EFF filed an amicus brief with the Massachusetts Supreme Judicial Court, asking it to rule police must get a search warrant in order to access historical cell site information. We argued that as cell phones and especially smartphones become prevalent, and the number of cell towers and cell sites increases, the location information revealed by cell sites becomes more precise. Since location information provides details on a person's movements, associations and affiliations, we argue that it must be protected by a search warrant requirement.

Washington state text message privacy cases

EFF urged the Washington State Supreme Court  to recognize that text messages are “the 21st Century phone call” and require that law enforcement obtain a warrant before reading texts on someone’s phone.
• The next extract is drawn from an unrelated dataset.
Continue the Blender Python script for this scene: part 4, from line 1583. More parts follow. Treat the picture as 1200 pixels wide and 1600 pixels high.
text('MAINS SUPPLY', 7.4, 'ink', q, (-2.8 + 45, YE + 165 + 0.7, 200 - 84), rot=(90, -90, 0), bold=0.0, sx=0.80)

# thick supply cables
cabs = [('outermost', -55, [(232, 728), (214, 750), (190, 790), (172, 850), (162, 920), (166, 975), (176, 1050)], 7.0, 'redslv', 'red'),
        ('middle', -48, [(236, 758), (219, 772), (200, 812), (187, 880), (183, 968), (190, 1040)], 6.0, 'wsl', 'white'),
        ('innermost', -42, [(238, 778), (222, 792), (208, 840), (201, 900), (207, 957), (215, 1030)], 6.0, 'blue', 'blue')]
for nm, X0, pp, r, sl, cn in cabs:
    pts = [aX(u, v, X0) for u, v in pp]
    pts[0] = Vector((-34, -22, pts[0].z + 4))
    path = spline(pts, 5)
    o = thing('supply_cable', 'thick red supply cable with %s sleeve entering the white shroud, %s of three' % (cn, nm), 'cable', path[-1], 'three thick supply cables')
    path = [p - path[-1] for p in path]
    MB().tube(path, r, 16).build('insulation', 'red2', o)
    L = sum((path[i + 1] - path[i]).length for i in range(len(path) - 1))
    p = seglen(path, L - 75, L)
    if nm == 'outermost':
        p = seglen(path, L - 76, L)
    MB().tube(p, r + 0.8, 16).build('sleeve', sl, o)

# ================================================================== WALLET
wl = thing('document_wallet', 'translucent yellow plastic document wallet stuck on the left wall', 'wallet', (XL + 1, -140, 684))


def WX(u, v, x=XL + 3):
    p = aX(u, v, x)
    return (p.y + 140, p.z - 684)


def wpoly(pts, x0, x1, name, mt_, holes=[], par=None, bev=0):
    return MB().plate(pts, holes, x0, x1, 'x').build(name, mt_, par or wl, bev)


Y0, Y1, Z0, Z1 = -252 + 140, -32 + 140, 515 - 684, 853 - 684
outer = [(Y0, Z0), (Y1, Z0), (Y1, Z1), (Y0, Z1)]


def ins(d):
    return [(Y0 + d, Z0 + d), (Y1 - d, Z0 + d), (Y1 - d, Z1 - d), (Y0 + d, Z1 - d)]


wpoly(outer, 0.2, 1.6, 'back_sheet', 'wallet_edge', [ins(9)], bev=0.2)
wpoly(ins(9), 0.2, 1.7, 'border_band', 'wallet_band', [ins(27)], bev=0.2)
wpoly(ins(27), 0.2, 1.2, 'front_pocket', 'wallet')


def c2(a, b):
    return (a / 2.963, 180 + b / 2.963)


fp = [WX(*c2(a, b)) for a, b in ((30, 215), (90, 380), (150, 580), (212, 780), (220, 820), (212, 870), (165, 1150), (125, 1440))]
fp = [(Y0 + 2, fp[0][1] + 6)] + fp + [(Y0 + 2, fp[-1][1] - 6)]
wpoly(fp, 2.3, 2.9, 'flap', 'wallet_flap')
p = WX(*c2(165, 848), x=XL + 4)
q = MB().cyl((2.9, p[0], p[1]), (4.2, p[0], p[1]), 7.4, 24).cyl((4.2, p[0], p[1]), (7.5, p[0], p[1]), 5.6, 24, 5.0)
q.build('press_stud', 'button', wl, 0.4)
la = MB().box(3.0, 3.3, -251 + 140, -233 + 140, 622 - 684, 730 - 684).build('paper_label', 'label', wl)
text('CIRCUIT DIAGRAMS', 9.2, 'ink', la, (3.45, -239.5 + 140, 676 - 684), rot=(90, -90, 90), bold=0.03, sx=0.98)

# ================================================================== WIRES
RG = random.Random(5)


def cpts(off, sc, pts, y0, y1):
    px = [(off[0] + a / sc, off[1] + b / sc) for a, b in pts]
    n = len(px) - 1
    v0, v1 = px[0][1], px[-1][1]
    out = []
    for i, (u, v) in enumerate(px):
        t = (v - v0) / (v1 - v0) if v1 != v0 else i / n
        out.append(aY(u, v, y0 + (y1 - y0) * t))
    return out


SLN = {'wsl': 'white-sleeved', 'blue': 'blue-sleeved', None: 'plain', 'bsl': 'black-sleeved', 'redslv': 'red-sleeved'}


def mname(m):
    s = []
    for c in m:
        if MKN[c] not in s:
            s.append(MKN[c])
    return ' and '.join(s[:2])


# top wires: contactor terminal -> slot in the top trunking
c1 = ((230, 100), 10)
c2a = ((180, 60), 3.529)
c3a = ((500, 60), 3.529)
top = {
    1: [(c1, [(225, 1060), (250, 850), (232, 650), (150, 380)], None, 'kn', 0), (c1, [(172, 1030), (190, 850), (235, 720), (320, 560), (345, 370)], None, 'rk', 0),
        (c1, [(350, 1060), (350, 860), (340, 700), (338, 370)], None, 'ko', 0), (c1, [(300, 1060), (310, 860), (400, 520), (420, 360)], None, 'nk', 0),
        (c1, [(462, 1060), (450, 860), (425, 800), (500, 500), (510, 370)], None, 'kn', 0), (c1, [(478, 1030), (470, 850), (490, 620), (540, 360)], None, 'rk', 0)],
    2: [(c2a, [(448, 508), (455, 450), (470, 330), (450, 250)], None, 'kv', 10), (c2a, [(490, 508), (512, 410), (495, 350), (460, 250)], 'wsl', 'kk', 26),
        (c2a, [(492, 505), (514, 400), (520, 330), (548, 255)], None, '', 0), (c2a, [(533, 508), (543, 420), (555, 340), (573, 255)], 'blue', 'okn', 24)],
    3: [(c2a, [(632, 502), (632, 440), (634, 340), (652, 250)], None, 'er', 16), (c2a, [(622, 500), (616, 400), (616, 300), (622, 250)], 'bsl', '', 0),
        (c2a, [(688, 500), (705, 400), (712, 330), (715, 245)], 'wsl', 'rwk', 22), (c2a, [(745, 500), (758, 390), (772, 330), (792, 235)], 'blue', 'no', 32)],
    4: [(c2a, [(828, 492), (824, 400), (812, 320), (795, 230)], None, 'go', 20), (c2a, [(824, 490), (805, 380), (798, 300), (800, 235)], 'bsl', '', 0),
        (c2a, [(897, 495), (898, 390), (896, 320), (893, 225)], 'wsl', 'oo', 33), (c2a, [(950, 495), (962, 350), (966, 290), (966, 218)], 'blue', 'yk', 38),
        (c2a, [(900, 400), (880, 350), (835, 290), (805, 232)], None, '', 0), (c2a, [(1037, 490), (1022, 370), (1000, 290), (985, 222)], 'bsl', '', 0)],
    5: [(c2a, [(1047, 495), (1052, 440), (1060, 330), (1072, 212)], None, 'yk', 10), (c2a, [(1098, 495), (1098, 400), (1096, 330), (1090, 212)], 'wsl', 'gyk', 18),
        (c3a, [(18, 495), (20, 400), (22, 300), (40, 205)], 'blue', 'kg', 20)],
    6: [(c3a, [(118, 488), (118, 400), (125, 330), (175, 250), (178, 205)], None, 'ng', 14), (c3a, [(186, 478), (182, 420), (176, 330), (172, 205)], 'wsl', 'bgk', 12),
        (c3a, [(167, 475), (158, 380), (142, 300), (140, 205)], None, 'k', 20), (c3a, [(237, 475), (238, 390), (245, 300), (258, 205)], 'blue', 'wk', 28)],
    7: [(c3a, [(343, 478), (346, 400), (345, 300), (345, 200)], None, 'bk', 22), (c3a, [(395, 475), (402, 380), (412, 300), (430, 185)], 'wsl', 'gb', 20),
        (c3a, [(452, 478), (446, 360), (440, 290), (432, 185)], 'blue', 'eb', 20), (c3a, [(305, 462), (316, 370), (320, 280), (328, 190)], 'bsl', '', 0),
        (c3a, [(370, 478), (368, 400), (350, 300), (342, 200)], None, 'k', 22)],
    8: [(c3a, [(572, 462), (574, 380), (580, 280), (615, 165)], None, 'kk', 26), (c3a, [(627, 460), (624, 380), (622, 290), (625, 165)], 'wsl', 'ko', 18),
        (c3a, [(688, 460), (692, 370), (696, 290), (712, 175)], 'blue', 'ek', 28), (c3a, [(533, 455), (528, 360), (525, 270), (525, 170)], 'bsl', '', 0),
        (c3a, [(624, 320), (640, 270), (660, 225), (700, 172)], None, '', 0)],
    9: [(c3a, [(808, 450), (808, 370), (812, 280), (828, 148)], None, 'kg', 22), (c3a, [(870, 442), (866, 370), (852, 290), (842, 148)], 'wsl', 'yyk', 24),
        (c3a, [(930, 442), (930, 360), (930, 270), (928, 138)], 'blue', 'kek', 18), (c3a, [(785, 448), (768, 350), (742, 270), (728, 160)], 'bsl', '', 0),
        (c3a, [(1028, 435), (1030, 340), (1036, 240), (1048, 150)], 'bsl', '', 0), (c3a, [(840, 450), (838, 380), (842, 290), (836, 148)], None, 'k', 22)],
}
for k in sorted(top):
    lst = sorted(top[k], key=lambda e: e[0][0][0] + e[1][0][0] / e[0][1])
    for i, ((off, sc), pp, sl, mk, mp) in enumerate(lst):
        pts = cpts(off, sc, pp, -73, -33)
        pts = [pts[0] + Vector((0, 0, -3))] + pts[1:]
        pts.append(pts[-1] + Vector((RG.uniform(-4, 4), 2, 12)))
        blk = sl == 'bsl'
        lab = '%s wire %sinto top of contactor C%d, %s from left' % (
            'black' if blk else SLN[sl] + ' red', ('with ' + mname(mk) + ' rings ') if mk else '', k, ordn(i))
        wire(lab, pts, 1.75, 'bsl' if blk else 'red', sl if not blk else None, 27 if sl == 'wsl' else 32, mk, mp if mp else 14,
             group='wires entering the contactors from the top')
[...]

United States v. Andrew Auernheimer

Andrew “Weev” Auernheimer was convicted of violating the Computer Fraud and Abuse Act ("CFAA") in New Jersey federal court and sentenced to 41 months in federal prison in March of 2013 for revealing to media outlets that AT&T had configured its servers to allow the harvesting of iPad owners’ unsecured email addresses. EFF was part of Auernheimer’s legal team on appeal before the Third Circuit Court of Appeals, arguing that fundamental problems with computer crime law result in unfair prison sentences like the one in this case.

Commonwealth v. Rousseau

EFF urged the high court of Massachusetts to protect the rights of passengers in cars that law enforcement are tracking with GPS surveillance technology, arguing that both the driver and the passenger of a car have legal standing to challenge the collection of sensitive location data gathered by the GPS devices.

In re Appeal of Application of Search Warrant (Vermont)

In May 2011, EFF partnered with the ACLU and the ACLU of Vermont to urge the Vermont Supreme Court to authorize courts to impose limitations on the police's ability to search computers and other forms of electronic evidence.

Doe v. Harris

The ACLU of Northern California (ACLU-NC) and EFF filed a federal class-action lawsuit to block implementation of unconstitutional provisions of Proposition 35 – a ballot measure passed by California voters that restricts the legal and constitutionally protected speech of all registered sex offenders in California.

Long Haul v Regents of the University of California

EFF and the ACLU of Northern California filed suit in federal court on January 14, 2009 to protect the privacy and free speech rights of two San Francisco Bay Area community organizations after the groups' computers were seized and the data copied by federal and local law enforcement. Both organizations, Long Haul and the East Bay Prisoner Support Group (EBPS), are publishers of information for social and political activists.